First, why would school districts including an entire state or even an entire large city be particularly desirable? This seems unlikely to be an improvement, especially in light of the mess Shipp feels our state Department of Education has made in Georgia.

Secondly, why would Louis Gerstner Jr. be any more qualified to "reform" education in our state or in the United States than would any other citizen? Remember, all of the businesses that have participated in producing our current economic meltdown have and have had CEOs. I personally don't want my son, or any other student, educated by a statewide district. Talk about Big Business and Big Government at their worst.
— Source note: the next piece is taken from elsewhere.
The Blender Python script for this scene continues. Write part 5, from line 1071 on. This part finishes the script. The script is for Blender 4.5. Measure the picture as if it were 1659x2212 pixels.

Where in the state does Shipp find a collectively bargained teacher contract? I know of no teachers out on strike. I do know of professional associations active in promoting education in the state.

The Hall County Education Association has been working to promote better education since its organization in 1899. The Georgia Association of Educators has a heritage that goes back to 1867, and thereby predates the establishment of public education in the state.

How many classes has Shipp taught, and how is he an expert on how students should be instructed? What possible objection could a fair-minded individual have to citizens exercising their right to vote?

Teachers have not, to my knowledge, censured Shipp for voting for his hero, former Gov. Roy Barnes. Fair dismissal proceedings are used when a seasoned teacher faces possible dismissal. The teacher must have three years experience under full-time contract with a school system, and must have also signed the fourth contract to have fair dismissal proceedings.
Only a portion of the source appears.